Federated Hierarchical Reinforcement Learning for Adaptive Traffic Signal Control
Yongjie Fu, Lingyun Zhong, Zifan Li, Xuan Di
TL;DR
This work tackles adaptive traffic signal control in large, heterogeneous urban networks by introducing Hierarchical Federated Reinforcement Learning (HFRL). It adds two algorithms, FedFomoLight and FedClusterLight, that enable personalized or cluster-based model aggregation within a federated RL framework, aligning federation with traffic demand and network topology.

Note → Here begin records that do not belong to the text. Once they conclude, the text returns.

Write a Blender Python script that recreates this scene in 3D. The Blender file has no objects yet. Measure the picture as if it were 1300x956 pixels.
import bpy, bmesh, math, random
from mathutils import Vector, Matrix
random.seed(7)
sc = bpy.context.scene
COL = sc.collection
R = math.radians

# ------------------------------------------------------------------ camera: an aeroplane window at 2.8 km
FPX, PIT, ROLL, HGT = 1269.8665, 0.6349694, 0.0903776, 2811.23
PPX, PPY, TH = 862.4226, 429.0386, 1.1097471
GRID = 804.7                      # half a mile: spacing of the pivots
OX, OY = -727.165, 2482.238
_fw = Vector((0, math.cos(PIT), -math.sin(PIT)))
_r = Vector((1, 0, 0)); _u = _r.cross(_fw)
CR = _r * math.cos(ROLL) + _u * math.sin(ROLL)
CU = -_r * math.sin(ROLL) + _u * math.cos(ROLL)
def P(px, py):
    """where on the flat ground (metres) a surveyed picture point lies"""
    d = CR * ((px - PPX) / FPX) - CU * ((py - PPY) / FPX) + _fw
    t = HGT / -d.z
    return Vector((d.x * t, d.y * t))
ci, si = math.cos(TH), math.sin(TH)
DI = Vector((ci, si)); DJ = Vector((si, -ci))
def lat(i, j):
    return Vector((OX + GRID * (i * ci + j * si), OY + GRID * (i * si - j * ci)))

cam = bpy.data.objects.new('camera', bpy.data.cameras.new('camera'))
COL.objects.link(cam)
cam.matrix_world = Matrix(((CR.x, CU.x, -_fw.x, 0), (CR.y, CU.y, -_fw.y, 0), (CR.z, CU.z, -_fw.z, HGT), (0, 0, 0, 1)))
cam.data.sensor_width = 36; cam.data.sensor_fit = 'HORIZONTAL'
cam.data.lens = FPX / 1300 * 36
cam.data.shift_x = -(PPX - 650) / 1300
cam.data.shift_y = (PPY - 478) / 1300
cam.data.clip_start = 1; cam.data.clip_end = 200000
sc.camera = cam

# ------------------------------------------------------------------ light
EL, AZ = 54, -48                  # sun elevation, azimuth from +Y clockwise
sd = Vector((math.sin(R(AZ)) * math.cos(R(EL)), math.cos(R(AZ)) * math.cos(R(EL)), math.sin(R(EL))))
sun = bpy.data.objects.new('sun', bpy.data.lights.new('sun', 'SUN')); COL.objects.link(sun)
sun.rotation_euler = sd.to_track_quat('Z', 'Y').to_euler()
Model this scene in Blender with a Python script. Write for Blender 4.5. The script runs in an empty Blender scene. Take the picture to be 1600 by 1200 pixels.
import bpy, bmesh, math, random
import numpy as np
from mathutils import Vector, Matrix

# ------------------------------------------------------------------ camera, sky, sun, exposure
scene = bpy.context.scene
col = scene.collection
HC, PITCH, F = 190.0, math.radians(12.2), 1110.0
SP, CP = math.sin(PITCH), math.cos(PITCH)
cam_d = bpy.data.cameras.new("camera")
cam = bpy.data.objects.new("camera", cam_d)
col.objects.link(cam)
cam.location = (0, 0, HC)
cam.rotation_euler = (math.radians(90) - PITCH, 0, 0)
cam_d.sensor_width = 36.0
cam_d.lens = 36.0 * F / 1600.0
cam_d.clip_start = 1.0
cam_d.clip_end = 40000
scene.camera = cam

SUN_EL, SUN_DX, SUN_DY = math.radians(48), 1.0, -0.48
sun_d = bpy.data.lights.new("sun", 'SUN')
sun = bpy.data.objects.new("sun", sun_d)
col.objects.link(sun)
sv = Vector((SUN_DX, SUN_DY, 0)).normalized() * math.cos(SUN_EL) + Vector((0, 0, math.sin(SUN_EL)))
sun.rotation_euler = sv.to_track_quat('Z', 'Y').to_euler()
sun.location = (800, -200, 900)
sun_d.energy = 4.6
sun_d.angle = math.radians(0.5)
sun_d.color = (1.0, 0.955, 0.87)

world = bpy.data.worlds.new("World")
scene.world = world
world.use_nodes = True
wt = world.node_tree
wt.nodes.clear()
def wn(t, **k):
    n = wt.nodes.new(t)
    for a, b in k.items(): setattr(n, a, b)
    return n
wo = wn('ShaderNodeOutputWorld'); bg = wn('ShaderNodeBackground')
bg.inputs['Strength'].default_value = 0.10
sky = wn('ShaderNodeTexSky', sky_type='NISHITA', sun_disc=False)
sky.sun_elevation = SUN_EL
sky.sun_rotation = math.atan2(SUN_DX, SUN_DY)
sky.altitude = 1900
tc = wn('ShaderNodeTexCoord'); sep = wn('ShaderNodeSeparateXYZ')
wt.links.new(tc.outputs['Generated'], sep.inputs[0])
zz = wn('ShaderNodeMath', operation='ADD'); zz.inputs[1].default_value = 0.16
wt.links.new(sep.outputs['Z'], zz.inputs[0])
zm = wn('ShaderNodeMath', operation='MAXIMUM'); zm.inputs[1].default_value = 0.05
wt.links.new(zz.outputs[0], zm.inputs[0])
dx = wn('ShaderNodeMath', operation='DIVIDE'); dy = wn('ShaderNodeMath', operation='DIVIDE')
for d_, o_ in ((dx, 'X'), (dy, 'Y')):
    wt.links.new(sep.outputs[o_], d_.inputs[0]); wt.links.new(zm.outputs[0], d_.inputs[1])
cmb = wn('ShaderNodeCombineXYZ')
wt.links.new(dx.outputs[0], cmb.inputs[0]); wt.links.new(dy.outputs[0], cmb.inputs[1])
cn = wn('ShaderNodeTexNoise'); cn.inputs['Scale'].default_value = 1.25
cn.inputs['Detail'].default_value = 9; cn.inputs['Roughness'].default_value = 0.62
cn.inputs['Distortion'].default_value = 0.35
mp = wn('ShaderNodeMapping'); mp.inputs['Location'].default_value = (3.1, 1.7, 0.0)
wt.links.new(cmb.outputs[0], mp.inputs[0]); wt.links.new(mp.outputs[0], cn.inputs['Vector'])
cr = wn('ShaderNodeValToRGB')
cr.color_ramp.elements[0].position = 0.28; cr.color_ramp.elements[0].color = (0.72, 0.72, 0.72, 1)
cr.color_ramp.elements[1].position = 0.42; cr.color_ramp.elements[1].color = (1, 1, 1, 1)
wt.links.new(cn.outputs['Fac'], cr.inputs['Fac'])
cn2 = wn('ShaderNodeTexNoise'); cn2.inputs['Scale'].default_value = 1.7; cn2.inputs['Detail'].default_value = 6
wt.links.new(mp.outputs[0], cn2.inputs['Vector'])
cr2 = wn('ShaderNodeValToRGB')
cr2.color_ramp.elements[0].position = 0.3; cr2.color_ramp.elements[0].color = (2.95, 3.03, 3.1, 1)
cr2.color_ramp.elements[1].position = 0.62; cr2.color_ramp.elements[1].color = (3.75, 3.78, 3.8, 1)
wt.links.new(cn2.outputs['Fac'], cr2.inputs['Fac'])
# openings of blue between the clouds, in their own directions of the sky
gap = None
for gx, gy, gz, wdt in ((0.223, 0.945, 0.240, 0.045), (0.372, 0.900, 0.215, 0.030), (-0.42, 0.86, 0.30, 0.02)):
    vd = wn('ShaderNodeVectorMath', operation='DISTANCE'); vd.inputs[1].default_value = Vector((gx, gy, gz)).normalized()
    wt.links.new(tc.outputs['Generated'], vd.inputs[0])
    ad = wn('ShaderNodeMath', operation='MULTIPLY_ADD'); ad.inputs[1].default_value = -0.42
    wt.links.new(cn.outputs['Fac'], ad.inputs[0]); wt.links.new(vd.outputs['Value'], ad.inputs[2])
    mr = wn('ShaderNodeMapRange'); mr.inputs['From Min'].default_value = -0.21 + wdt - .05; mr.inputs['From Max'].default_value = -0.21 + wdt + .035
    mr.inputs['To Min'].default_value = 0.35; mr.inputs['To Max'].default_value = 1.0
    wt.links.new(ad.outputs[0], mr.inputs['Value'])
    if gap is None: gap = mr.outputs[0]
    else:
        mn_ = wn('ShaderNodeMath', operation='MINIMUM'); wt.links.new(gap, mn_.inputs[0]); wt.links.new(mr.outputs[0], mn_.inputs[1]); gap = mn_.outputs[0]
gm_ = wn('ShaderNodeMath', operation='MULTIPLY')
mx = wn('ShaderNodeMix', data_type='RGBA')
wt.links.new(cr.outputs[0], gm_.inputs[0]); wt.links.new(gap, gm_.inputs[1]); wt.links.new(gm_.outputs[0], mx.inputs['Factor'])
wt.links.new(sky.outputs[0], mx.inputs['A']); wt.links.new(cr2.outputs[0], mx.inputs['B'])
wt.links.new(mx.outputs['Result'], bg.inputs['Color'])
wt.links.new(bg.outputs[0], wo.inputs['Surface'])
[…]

Empirical results on synthetic grids and real-world NYC-like networks show that HFRL methods reduce travel and waiting times while lowering communication costs compared to FedAvg and decentralized baselines, with grouping patterns that reflect road structure and demand. The approach offers scalable, privacy-preserving distributed control for urban traffic systems and opens avenues for incorporating pedestrians, deeper hierarchical layers, and robustness to disruptions in future work.
Abstract
Multi-agent reinforcement learning (MARL) has shown promise for adaptive traffic signal control (ATSC), enabling multiple intersections to coordinate signal timings in real time. However, in large-scale settings, MARL faces constraints due to extensive data sharing and communication requirements. Federated learning (FL) mitigates these challenges by training shared models without directly exchanging raw data, yet traditional FL methods such as FedAvg struggle with highly heterogeneous intersections. Different intersections exhibit varying traffic patterns, demands, and road structures, so performing FedAvg across all agents is inefficient. To address this gap, we propose Hierarchical Federated Reinforcement Learning (HFRL) for ATSC. HFRL employs clustering-based or optimization-based techniques to dynamically group intersections and perform FedAvg independently within groups of intersections with similar characteristics, enabling more effective coordination and scalability than standard FedAvg. Our experiments on synthetic and real-world traffic networks demonstrate that HFRL not only outperforms both decentralized and standard federated RL approaches but also identifies suitable grouping patterns based on network structure or traffic demand, resulting in a more robust framework for distributed, heterogeneous systems.